You guys are talking about Are You There God? It's Me, Margaret, which was sort of a fictional girl's guide to puberty. However, the book that really impacted me most, and got banned from my 6th grade class, was Forever by Judy Blume. It was about *gasp* sex! We passed that poor dog-eared book around until it got taken away.
 

fade

Staff member
In Search of...! I loved that one and Unsolved Mysteries. Robert Stack's voice resonates at precisely the frequency at which kids crap their pants.
 
I was born in the early 80's to a very middleclass family in Northern Alberta. I had Nintendo, but I also had a the forest behind my house and the fortress my friends and I built out of lumber we'd scavenge. I guess life can sometimes have moderation. I really didn't spiral into the mess my teenage and early 20's were until we moved to the city when I was 11 and I lost the vast wilderness and the adventure it brought to me.
 
I only had to see the opening to In Search Of... and I was already burying my head in a pillow.
I loved In Search Of... Nimoy was just the greatest host for that show.

Born in '69.

I grew up on PBS (Dr Who, In Search Of..., Carl Sagan and all types of other stuff) but also had an early love of animation. Absolutely adored Loony Tunes (bought/gifted the entire DVD series) and Robotech and Capt. Harlock (don't ask which versions, they came on early on weekday mornings on a channel out of Houston) and even remember watching the HR Puffinstuff Show when it aired. Evening entertainment usually had me upstairs in the "work room" doing things like polishing shell casings and learning how to hand reload center-fire rifle rounds. While doing that I could pick up KMOX out of St. Louis and listen to the St. Louis Blues playing hockey, learned very well how to picture the action as described by the announcers.

I spent tons of time outside playing soccer and football during the summers and spring break and rode my bike everywhere no matter what the weather. Weekends usually meant that I was out shooting at the local range (guns, not golf) or out of town shooting in competitions across Texas. Unusually enough, for this area, even though I spent lots of time with firearms, I never really got into hunting.
 
90's kid here, whee. I was born in a city, with a computer in our apartment, and my dad let me play Duke Nukem with him when I was 3-5. I have a fond memory of shooting a bunch of pigmen, then jetpacking through a billboard with a prostitute on it into a secret zone.

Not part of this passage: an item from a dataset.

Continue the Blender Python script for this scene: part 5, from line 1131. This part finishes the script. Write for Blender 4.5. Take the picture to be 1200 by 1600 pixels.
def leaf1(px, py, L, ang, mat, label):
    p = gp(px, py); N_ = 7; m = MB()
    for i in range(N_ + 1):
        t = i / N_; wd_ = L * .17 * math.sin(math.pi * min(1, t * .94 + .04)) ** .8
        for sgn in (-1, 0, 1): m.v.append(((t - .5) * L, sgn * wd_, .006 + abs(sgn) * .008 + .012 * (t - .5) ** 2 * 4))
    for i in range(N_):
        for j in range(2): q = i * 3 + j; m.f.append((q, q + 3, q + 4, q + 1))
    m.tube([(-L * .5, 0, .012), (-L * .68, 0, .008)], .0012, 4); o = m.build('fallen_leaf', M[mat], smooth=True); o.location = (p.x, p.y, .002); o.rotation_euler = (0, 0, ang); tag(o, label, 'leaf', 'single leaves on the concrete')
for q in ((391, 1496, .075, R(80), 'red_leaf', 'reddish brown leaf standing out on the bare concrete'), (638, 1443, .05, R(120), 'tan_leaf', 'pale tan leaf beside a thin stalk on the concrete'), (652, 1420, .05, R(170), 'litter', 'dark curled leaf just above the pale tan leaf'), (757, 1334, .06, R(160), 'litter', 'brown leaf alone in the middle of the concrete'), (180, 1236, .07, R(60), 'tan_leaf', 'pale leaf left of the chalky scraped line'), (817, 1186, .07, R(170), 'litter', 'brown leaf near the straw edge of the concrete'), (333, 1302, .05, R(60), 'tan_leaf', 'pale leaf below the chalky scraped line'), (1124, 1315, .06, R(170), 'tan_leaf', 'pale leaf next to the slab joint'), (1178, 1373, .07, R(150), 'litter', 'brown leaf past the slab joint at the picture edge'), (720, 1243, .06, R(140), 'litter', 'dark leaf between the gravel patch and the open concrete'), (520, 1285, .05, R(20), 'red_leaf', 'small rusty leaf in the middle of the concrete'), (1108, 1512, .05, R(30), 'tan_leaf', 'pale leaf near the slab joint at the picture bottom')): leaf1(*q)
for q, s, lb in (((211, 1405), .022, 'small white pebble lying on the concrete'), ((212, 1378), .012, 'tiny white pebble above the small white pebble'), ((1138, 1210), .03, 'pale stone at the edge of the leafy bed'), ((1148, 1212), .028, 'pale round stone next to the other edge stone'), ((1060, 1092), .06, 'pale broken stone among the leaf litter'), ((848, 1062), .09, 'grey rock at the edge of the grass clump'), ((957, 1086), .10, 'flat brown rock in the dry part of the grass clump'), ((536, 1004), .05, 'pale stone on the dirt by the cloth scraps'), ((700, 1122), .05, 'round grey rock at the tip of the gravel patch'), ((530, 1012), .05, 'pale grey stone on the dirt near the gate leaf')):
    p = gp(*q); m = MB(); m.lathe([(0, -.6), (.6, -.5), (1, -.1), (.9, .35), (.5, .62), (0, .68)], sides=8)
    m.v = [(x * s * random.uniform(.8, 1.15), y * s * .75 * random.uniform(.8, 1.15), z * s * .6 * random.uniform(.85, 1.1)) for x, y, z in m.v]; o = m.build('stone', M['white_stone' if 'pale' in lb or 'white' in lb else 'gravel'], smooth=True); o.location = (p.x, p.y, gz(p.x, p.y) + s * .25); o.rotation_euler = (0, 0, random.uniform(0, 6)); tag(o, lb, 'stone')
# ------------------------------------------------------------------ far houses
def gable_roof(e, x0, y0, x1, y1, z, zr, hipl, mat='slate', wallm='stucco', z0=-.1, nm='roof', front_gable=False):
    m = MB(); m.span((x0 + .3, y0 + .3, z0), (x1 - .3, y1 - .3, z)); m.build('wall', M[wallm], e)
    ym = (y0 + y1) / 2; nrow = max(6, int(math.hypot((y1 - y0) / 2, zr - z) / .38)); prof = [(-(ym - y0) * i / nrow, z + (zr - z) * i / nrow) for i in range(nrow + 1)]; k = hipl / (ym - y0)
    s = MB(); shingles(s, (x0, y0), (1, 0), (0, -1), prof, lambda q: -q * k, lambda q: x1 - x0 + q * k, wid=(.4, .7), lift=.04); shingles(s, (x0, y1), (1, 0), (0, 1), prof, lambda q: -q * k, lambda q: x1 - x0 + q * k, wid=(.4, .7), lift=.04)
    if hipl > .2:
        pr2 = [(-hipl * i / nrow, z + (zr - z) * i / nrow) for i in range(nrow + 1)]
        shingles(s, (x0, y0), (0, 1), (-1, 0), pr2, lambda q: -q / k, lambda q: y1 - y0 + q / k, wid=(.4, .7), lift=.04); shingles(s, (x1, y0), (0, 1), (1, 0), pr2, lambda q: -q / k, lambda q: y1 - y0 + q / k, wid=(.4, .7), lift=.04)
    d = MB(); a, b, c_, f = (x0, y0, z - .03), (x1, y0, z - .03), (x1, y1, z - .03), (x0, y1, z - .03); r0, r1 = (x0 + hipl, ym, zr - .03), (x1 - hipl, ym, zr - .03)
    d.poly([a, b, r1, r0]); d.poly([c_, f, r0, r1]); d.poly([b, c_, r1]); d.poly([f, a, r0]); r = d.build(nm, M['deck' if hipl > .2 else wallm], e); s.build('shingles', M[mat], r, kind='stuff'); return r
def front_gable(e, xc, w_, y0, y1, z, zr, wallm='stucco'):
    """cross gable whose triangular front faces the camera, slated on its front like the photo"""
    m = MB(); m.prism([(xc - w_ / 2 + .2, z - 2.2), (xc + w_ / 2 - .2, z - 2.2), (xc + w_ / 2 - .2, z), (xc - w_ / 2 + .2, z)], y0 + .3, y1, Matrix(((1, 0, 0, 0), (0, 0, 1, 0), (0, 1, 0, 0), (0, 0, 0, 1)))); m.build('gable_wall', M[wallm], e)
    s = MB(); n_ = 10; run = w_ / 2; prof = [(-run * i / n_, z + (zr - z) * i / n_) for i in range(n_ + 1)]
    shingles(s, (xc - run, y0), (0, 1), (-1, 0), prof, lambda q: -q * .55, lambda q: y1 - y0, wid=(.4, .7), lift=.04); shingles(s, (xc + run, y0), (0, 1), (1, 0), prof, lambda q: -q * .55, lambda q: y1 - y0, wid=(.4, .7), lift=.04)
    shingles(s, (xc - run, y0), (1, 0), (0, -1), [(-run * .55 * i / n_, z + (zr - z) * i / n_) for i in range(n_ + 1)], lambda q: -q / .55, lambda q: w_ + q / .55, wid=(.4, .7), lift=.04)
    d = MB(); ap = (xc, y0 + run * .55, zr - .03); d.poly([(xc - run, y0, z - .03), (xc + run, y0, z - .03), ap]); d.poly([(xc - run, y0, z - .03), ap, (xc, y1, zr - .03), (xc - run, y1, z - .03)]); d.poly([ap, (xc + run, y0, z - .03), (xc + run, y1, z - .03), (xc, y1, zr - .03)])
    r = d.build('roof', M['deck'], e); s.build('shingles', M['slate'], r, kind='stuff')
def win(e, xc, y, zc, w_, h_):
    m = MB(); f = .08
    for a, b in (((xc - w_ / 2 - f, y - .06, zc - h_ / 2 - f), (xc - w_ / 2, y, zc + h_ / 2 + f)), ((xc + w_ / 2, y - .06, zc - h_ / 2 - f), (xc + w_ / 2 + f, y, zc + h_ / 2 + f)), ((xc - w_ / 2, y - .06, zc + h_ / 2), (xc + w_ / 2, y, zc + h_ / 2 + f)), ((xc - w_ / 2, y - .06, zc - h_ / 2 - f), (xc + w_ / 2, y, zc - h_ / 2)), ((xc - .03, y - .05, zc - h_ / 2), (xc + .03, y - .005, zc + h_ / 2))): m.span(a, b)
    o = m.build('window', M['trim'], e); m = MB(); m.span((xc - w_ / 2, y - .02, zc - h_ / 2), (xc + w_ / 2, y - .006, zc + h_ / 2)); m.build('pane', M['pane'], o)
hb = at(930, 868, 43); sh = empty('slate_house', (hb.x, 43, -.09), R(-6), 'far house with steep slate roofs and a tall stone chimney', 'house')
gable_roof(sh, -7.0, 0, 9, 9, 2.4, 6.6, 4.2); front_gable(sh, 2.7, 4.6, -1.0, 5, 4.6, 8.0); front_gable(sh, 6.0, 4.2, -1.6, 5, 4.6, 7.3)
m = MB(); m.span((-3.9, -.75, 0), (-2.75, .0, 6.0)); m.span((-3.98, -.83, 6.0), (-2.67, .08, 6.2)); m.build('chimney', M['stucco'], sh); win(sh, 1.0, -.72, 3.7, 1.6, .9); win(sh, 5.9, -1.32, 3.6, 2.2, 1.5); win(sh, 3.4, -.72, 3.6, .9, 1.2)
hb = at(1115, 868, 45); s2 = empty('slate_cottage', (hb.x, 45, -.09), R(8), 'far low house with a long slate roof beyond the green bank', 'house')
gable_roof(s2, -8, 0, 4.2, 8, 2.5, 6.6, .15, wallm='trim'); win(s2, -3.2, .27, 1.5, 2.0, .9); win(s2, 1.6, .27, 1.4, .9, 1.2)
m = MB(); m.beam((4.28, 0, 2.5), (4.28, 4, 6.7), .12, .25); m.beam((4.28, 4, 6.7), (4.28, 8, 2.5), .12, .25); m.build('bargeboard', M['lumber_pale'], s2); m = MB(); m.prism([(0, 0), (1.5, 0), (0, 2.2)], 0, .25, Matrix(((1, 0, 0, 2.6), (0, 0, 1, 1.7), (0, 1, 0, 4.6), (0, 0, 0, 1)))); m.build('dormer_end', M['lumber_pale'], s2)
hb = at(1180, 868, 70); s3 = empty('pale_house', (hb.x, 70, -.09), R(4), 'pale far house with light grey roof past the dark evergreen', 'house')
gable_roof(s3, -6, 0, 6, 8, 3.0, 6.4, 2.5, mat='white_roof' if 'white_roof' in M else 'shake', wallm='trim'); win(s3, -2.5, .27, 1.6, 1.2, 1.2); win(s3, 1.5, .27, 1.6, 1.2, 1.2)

Watched a lot of TV, my childhood movies were The Lion King (over and over and over), Dusk 'Til Dawn (traumatized me), and Terminator 2. Spent most of my years 6-14 reading books nonstop.

I turned out allright.
 
It's so weird to me hearing all this restriction for what kids could watch. I kind of forgot that for the kids I knew in elementary school, I was the one with the PG-13 and R rated movies and they didn't have that stuff at their houses. At one point it was because I was considered a mature kid who knew the difference between fiction and reality (which wasn't entirely accurate, but I wasn't contradicting anything), and then later because my parents were too busy getting divorced to monitor my intake. There were a LOT of inappropriate for a 10/11 year old Dean Koontz books read one year... My mom would be kicking herself if she ever knew what she'd willingly purchased for me.
 

fade

Staff member
You know, for all that I said in this thread, my parents did let me watch some things (videos) at a young age that I don't think I'd let my kids watch.

Also for everything I said, we were one of the first families amongst my friends to have a VCR because my dad rescued a broken one at the cost of a tube of superglue and about 10 minutes. Of course, he insisted that it paled in comparison to the videodisc player we also got. Not laserdisc. Videodisc. Vinyl and analog, just like a record, but inside a big square case so that it wouldn't get scratched.
 

GasBandit

Staff member
Were I you, I would not read this.
Unless, of course, you really like tentacle hentai...
...and necrophilia...
....and gore and vomit. Last chance.
 
Oh yeah. I read that already. Interesting phenomenon, and something they definitely don't tell you about in the menu blurb.

--Patrick
 
M

makare

At first I thought this picture was really cool. But after looking at it for a while, I am really not sure what I am looking at.